#### AIM:
Your task is to copy the lines between the line containing "lm.build('foliage', M['tree_leaf'], tree, True, crease=3)" and the line containing "M['tree_leaf_red'], tree, True, crease=3)", counting both of those lines, and to emit nothing more.

#### INPUT:
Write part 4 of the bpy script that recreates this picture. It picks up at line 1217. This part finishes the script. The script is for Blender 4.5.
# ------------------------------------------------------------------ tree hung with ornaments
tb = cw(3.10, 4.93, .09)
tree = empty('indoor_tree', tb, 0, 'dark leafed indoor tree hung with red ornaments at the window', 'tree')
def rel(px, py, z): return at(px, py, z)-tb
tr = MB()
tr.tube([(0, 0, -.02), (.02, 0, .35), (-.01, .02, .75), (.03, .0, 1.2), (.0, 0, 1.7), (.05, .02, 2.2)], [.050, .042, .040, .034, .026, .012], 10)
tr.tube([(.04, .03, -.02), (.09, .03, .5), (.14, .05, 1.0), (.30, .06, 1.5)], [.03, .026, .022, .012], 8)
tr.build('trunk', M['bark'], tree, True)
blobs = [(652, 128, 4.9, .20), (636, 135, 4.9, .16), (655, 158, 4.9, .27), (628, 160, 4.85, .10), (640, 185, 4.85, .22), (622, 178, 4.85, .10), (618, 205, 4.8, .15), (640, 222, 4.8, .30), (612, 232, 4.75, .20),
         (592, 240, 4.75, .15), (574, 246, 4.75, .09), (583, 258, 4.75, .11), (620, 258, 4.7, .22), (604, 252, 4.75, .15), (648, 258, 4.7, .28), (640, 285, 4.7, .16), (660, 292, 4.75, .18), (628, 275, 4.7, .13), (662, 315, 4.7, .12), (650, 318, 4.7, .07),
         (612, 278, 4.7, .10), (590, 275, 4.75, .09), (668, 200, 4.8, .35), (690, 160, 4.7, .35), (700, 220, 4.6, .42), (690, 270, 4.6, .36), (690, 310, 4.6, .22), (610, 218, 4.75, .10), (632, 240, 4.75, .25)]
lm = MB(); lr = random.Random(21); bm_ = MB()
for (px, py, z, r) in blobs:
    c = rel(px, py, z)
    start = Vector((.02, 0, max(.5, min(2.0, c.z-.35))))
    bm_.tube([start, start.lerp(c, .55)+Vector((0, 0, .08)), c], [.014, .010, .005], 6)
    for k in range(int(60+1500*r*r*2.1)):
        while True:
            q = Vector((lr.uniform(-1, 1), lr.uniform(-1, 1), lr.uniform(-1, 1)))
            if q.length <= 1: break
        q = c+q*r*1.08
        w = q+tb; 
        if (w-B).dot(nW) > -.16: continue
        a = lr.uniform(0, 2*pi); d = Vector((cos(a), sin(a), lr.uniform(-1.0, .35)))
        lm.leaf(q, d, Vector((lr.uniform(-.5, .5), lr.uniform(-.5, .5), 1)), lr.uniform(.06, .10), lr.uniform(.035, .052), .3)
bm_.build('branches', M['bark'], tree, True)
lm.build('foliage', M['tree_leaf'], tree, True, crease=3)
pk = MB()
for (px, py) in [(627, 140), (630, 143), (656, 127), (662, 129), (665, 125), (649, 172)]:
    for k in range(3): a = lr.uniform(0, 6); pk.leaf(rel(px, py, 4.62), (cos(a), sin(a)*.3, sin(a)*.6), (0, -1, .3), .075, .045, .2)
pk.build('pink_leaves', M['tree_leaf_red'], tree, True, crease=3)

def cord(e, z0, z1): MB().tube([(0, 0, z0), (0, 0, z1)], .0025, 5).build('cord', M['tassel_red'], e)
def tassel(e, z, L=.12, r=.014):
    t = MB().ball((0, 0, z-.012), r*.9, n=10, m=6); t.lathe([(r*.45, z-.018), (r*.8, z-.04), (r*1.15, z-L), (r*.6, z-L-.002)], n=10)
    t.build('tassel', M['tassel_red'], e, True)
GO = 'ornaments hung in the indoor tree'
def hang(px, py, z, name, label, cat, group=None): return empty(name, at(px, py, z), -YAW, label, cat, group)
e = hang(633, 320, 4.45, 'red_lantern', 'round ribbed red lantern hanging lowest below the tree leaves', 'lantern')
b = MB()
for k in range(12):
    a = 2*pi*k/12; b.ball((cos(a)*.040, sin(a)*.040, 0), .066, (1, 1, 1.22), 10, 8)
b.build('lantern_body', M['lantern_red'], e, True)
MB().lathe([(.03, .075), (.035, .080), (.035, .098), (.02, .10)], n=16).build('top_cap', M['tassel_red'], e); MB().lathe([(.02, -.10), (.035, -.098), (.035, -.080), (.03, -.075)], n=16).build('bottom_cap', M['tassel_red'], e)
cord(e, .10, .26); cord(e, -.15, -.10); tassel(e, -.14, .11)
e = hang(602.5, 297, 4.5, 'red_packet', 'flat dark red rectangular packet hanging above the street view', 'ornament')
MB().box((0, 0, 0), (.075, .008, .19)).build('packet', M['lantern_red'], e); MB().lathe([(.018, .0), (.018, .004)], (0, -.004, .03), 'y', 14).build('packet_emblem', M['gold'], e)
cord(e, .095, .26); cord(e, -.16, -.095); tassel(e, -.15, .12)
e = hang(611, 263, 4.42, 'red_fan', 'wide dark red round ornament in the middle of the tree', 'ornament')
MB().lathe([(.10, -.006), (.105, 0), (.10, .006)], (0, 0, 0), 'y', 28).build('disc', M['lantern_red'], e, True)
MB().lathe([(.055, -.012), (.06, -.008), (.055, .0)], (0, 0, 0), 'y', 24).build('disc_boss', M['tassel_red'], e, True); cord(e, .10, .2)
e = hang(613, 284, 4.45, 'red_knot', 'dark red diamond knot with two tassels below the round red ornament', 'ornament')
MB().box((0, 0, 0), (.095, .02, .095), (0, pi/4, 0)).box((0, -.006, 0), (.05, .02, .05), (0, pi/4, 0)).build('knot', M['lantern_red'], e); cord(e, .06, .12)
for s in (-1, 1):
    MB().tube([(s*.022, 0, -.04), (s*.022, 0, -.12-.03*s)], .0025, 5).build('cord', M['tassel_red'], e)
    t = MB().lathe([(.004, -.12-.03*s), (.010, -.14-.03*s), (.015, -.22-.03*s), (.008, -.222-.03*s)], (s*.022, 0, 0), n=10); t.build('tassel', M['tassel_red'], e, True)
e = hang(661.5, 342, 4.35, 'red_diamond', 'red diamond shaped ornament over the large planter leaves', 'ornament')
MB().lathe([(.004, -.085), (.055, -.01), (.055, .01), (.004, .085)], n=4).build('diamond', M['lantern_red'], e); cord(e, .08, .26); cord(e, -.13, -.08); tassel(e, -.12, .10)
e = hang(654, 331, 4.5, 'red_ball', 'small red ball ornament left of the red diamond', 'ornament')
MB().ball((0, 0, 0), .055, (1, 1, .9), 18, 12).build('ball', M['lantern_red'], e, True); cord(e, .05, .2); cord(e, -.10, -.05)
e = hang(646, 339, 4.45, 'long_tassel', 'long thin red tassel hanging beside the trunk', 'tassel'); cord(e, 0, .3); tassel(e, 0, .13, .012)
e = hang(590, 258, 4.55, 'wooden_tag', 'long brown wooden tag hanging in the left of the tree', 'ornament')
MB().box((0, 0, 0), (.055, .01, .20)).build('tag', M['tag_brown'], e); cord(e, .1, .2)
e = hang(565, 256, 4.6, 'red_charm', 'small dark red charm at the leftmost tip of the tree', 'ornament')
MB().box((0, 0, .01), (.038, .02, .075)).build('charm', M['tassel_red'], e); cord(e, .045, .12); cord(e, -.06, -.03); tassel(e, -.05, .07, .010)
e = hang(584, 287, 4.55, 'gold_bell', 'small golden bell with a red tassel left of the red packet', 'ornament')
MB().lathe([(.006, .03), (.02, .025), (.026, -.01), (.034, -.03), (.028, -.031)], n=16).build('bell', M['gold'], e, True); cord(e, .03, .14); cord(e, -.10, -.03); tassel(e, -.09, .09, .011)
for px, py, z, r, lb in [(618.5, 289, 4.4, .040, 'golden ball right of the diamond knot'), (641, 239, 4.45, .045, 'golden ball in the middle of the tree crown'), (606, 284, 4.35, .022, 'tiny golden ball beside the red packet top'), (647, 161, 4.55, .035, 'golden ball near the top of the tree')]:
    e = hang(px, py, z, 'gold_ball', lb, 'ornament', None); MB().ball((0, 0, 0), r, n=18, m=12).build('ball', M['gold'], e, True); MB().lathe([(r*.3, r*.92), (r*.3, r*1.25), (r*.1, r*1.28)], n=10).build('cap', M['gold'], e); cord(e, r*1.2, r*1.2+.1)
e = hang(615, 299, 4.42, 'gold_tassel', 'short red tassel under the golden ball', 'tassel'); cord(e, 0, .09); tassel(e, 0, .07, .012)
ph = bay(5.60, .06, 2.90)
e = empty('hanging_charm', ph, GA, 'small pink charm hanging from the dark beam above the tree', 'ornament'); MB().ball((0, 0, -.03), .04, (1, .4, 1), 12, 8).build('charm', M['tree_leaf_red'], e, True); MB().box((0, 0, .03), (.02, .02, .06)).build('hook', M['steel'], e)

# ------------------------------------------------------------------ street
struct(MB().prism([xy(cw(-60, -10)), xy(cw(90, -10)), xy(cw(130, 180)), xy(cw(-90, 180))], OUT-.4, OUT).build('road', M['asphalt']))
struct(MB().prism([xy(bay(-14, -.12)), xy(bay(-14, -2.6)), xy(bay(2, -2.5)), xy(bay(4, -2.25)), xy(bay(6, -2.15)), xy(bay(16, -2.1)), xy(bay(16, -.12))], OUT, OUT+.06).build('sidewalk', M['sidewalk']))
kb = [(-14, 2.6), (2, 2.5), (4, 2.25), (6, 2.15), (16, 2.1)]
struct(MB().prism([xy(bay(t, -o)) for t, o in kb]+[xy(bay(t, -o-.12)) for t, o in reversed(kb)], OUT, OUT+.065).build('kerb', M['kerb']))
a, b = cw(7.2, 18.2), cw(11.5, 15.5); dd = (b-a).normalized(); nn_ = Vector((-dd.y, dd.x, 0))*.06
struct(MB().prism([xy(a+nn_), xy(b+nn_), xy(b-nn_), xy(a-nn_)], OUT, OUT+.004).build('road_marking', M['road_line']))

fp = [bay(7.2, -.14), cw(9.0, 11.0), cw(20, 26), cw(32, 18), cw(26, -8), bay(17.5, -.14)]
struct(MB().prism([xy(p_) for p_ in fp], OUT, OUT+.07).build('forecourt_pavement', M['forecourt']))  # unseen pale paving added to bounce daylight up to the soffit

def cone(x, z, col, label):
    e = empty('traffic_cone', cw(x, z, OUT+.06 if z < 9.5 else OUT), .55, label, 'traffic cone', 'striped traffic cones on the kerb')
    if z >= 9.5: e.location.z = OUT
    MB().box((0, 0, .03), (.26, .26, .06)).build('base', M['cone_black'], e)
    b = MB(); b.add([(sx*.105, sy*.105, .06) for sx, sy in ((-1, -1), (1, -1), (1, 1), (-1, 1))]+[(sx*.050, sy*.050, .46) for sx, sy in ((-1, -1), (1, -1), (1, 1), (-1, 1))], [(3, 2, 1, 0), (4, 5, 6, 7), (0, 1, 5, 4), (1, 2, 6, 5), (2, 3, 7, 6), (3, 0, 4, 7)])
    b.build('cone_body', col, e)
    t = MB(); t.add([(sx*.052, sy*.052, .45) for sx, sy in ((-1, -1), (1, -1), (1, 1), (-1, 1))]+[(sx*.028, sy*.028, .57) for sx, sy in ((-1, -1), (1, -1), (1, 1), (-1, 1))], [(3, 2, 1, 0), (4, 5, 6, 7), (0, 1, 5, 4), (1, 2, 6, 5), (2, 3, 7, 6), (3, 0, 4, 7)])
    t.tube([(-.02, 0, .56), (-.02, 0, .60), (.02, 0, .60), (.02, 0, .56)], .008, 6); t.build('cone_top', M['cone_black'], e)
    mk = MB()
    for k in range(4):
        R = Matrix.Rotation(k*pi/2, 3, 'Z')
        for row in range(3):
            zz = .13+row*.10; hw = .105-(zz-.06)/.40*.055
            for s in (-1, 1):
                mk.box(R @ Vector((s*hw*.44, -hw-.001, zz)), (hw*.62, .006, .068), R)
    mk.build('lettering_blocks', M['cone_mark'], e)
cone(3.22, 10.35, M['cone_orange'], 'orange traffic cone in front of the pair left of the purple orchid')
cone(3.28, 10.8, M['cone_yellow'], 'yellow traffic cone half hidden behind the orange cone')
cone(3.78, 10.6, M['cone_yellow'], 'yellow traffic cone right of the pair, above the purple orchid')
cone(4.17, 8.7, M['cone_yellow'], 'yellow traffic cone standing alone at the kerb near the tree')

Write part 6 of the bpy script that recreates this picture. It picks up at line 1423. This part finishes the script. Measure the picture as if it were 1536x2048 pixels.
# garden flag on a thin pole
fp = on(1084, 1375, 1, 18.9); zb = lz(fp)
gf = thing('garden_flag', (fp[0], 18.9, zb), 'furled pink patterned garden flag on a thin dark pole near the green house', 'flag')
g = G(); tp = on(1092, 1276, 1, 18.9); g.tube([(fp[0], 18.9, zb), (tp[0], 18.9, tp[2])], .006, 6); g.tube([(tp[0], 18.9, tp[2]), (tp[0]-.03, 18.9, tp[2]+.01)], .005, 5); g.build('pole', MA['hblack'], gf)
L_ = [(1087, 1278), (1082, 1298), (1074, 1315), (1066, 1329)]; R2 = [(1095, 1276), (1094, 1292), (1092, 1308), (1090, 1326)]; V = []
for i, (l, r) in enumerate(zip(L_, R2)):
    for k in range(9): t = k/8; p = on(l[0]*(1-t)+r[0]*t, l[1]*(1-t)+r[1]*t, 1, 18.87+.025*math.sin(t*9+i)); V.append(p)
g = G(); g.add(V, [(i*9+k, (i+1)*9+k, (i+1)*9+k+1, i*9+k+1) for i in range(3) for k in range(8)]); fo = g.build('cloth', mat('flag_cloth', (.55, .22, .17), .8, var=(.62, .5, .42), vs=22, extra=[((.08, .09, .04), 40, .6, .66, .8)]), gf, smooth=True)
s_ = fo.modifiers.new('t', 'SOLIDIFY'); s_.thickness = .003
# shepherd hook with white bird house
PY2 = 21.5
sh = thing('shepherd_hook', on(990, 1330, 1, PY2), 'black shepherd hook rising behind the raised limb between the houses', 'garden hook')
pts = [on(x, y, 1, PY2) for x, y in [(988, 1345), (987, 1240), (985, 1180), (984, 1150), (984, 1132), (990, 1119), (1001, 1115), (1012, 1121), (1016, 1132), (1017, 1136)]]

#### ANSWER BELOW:
lm.build('foliage', M['tree_leaf'], tree, True, crease=3)
pk = MB()
for (px, py) in [(627, 140), (630, 143), (656, 127), (662, 129), (665, 125), (649, 172)]:
    for k in range(3): a = lr.uniform(0, 6); pk.leaf(rel(px, py, 4.62), (cos(a), sin(a)*.3, sin(a)*.6), (0, -1, .3), .075, .045, .2)
pk.build('pink_leaves', M['tree_leaf_red'], tree, True, crease=3)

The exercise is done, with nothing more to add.